§ Requirements
Please copy the lines below exactly, from the first one through the line showing "so.rotation_euler = sdir.to_track_quat('Z', 'Y').to_euler()".

§ Data section
——————

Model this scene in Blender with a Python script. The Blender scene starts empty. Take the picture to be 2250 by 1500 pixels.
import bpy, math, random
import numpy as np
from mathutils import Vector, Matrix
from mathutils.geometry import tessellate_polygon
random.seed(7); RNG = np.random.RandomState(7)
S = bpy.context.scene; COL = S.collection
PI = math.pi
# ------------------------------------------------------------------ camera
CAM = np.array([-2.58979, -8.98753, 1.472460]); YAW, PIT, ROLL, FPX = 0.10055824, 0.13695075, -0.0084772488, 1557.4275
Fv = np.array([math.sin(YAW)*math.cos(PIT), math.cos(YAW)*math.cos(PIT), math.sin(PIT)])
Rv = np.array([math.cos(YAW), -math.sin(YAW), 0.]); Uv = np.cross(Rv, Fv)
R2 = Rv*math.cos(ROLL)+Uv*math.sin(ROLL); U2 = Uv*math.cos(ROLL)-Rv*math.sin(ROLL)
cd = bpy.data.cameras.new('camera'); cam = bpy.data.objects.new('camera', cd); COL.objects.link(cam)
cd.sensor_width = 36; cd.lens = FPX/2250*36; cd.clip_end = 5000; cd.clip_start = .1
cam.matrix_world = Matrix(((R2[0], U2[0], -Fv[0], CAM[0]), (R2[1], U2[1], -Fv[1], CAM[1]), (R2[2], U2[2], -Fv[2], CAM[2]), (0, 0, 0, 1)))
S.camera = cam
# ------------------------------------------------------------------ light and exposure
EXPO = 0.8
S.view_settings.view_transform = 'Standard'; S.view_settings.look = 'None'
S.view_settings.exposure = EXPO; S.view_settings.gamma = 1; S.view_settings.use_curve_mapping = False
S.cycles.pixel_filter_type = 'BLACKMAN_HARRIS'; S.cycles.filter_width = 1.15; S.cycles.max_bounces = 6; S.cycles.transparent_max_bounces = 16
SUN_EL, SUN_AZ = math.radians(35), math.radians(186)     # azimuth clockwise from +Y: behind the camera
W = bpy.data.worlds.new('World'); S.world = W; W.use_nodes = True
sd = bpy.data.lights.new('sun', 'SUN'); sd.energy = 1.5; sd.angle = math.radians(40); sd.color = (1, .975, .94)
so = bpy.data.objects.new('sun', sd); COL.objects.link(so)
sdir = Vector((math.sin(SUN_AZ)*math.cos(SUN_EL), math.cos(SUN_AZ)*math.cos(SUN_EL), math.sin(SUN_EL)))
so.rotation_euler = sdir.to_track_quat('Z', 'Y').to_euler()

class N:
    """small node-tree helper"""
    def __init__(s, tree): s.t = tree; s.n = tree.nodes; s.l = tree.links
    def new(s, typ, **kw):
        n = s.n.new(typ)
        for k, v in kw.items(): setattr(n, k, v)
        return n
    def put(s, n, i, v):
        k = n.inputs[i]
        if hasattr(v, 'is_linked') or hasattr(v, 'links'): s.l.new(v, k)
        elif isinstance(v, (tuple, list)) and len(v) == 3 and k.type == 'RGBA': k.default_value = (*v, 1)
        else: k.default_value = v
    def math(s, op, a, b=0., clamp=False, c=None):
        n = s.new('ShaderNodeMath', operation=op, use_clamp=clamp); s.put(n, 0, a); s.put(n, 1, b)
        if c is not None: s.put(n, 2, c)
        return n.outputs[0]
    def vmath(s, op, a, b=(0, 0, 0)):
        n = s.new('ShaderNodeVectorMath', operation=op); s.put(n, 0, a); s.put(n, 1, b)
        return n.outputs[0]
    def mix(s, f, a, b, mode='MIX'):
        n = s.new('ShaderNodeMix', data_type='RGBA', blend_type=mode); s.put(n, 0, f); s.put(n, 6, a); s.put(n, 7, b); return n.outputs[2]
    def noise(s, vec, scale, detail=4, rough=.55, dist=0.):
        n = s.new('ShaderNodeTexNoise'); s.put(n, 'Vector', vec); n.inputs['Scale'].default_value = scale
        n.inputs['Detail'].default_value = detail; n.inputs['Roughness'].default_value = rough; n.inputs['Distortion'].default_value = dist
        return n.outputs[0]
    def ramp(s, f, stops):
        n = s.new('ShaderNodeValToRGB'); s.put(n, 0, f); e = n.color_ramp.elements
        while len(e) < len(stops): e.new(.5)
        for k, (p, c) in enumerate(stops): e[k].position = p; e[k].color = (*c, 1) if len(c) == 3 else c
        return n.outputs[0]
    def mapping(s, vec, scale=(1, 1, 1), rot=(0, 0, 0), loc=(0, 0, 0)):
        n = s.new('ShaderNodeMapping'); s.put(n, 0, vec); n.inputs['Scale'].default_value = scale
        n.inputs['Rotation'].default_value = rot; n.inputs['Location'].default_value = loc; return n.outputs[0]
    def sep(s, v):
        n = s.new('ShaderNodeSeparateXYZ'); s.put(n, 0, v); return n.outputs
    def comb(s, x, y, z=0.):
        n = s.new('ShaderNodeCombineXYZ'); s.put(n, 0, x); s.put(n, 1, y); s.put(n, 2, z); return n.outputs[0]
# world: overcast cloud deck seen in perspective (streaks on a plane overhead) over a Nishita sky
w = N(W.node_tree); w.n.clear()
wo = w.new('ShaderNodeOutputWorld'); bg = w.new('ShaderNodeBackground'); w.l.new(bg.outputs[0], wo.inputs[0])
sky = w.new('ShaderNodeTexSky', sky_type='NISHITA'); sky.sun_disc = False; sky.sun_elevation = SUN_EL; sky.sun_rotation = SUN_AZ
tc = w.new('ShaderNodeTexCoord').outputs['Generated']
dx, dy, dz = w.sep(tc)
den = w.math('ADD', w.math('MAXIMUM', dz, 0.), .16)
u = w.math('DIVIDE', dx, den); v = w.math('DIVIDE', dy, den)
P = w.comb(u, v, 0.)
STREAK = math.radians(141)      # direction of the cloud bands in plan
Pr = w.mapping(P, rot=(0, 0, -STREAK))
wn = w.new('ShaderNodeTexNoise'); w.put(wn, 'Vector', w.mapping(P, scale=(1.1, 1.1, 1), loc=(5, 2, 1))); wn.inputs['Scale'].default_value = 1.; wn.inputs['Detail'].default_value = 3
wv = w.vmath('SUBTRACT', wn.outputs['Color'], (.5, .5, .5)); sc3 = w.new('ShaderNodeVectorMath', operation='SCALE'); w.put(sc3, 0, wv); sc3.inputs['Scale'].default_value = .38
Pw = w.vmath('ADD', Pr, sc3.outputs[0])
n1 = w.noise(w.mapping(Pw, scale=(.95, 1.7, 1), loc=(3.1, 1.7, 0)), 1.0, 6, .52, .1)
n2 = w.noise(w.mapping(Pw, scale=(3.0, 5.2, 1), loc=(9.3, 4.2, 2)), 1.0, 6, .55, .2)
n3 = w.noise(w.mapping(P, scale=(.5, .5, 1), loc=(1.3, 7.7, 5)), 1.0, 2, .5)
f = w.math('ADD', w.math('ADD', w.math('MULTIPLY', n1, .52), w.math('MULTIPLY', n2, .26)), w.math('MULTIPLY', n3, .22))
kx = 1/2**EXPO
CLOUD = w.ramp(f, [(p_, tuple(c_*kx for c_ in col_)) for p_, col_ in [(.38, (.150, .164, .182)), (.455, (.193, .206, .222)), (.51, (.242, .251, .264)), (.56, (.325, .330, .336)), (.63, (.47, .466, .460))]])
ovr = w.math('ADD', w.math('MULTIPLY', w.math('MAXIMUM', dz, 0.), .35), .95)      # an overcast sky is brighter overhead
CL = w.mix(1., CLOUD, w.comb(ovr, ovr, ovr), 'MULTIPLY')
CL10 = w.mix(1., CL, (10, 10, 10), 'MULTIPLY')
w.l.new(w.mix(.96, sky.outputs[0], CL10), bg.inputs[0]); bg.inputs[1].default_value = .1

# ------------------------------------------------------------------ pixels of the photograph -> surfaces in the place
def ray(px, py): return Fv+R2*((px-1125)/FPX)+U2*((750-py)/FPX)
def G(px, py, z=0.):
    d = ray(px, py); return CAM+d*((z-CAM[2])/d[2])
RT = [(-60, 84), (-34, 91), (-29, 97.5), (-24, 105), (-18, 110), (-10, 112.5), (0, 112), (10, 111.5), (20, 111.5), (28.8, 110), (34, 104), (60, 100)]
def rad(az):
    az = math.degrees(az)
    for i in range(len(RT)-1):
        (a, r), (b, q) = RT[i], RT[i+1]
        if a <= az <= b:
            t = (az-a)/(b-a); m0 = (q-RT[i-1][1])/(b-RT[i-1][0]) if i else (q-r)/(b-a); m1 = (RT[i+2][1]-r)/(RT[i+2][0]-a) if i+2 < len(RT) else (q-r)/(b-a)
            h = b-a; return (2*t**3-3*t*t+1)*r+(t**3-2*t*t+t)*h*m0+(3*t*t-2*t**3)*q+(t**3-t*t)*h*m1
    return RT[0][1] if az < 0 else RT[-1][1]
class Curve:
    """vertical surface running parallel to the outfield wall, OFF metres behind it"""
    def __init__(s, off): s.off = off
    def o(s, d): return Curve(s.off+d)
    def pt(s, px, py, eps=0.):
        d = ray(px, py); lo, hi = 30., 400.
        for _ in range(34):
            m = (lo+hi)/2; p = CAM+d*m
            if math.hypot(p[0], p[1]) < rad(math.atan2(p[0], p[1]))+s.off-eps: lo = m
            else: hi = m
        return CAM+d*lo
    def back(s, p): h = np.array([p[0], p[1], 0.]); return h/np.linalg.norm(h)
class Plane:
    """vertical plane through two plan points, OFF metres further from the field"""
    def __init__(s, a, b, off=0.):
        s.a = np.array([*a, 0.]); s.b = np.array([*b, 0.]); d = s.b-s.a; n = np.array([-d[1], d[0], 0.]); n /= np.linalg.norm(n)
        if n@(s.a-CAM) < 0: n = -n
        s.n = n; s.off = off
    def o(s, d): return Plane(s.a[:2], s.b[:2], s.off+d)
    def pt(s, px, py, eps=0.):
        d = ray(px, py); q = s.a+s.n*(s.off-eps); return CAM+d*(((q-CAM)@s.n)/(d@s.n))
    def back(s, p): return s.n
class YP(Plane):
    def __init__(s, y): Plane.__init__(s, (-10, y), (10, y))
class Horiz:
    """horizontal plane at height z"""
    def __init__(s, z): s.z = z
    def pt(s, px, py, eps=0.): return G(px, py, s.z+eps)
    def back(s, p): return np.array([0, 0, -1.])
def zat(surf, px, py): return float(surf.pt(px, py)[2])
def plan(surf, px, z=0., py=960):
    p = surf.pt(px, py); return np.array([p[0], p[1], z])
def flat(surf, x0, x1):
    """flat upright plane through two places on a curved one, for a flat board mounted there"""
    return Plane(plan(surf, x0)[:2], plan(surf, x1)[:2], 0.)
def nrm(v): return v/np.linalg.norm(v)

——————

§ Finished exercise
Model this scene in Blender with a Python script. The Blender scene starts empty. Take the picture to be 2250 by 1500 pixels.
import bpy, math, random
import numpy as np
from mathutils import Vector, Matrix
from mathutils.geometry import tessellate_polygon
random.seed(7); RNG = np.random.RandomState(7)
S = bpy.context.scene; COL = S.collection
PI = math.pi
# ------------------------------------------------------------------ camera
CAM = np.array([-2.58979, -8.98753, 1.472460]); YAW, PIT, ROLL, FPX = 0.10055824, 0.13695075, -0.0084772488, 1557.4275
Fv = np.array([math.sin(YAW)*math.cos(PIT), math.cos(YAW)*math.cos(PIT), math.sin(PIT)])
Rv = np.array([math.cos(YAW), -math.sin(YAW), 0.]); Uv = np.cross(Rv, Fv)
R2 = Rv*math.cos(ROLL)+Uv*math.sin(ROLL); U2 = Uv*math.cos(ROLL)-Rv*math.sin(ROLL)
cd = bpy.data.cameras.new('camera'); cam = bpy.data.objects.new('camera', cd); COL.objects.link(cam)
cd.sensor_width = 36; cd.lens = FPX/2250*36; cd.clip_end = 5000; cd.clip_start = .1
cam.matrix_world = Matrix(((R2[0], U2[0], -Fv[0], CAM[0]), (R2[1], U2[1], -Fv[1], CAM[1]), (R2[2], U2[2], -Fv[2], CAM[2]), (0, 0, 0, 1)))
S.camera = cam
# ------------------------------------------------------------------ light and exposure
EXPO = 0.8
S.view_settings.view_transform = 'Standard'; S.view_settings.look = 'None'
S.view_settings.exposure = EXPO; S.view_settings.gamma = 1; S.view_settings.use_curve_mapping = False
S.cycles.pixel_filter_type = 'BLACKMAN_HARRIS'; S.cycles.filter_width = 1.15; S.cycles.max_bounces = 6; S.cycles.transparent_max_bounces = 16
SUN_EL, SUN_AZ = math.radians(35), math.radians(186)     # azimuth clockwise from +Y: behind the camera
W = bpy.data.worlds.new('World'); S.world = W; W.use_nodes = True
sd = bpy.data.lights.new('sun', 'SUN'); sd.energy = 1.5; sd.angle = math.radians(40); sd.color = (1, .975, .94)
so = bpy.data.objects.new('sun', sd); COL.objects.link(so)
sdir = Vector((math.sin(SUN_AZ)*math.cos(SUN_EL), math.cos(SUN_AZ)*math.cos(SUN_EL), math.sin(SUN_EL)))
so.rotation_euler = sdir.to_track_quat('Z', 'Y').to_euler()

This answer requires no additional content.